> **What is being asked**: Stop after the line containing "# tab to tab": print each line exactly from the first line of the listing up to that point.

---- Dataset content

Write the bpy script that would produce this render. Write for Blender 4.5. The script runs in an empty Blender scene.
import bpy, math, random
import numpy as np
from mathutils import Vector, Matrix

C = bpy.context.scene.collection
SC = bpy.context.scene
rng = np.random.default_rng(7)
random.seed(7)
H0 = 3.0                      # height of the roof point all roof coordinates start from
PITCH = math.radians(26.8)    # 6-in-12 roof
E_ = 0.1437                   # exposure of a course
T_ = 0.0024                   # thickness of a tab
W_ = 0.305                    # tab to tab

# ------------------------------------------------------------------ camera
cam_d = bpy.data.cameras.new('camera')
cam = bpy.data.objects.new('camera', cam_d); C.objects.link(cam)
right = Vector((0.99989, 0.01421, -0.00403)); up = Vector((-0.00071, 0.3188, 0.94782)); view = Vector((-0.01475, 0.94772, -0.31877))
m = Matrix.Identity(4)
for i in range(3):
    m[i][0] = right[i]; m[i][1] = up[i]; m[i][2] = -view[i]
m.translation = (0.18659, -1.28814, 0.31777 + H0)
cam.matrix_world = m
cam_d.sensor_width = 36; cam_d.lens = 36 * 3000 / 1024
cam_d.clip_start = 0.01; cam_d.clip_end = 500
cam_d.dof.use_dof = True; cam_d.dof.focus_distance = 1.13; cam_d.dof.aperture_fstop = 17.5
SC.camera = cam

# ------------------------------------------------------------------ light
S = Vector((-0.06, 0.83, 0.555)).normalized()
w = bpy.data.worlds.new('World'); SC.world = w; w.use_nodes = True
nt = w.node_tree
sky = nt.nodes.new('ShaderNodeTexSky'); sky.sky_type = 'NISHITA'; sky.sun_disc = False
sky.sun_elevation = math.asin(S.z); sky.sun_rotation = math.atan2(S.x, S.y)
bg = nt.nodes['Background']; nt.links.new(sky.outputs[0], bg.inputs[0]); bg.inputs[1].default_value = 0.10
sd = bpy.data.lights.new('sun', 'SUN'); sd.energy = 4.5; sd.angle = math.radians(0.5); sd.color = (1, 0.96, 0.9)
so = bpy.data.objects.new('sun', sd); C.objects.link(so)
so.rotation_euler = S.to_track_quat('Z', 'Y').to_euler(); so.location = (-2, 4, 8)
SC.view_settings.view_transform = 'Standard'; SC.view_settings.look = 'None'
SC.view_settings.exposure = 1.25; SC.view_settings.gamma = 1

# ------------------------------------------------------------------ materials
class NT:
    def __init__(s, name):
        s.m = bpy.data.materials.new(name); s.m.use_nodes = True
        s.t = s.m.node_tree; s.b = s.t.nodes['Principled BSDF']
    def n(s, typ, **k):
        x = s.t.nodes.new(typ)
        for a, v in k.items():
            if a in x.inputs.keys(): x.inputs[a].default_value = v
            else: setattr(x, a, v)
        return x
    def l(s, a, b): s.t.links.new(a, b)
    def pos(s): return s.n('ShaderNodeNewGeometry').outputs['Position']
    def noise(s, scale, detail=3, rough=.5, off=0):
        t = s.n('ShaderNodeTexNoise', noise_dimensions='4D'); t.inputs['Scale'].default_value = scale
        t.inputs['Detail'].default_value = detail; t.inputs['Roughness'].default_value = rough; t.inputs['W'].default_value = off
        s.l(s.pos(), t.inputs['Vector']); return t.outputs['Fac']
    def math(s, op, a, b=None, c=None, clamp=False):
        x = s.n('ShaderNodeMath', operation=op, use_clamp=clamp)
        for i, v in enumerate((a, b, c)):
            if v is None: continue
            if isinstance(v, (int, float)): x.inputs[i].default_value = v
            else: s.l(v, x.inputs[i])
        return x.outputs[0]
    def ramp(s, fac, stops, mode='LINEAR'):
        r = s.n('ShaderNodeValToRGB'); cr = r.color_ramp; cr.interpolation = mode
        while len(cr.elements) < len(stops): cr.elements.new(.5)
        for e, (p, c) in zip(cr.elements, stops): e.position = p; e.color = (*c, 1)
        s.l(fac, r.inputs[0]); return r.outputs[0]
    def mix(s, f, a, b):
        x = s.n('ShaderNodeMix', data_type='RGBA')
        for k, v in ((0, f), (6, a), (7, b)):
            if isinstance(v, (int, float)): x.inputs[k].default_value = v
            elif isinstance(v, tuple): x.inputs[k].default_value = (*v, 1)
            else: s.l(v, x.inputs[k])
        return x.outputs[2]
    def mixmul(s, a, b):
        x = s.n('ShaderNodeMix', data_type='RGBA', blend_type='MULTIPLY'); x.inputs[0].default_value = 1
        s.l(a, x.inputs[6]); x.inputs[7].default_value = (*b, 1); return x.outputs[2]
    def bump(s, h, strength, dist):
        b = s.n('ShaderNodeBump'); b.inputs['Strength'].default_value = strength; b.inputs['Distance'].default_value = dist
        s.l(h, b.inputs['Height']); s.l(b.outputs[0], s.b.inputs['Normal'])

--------

> **Finished exercise**:
Write the bpy script that would produce this render. Write for Blender 4.5. The script runs in an empty Blender scene.
import bpy, math, random
import numpy as np
from mathutils import Vector, Matrix

C = bpy.context.scene.collection
SC = bpy.context.scene
rng = np.random.default_rng(7)
random.seed(7)
H0 = 3.0                      # height of the roof point all roof coordinates start from
PITCH = math.radians(26.8)    # 6-in-12 roof
E_ = 0.1437                   # exposure of a course
T_ = 0.0024                   # thickness of a tab
W_ = 0.305                    # tab to tab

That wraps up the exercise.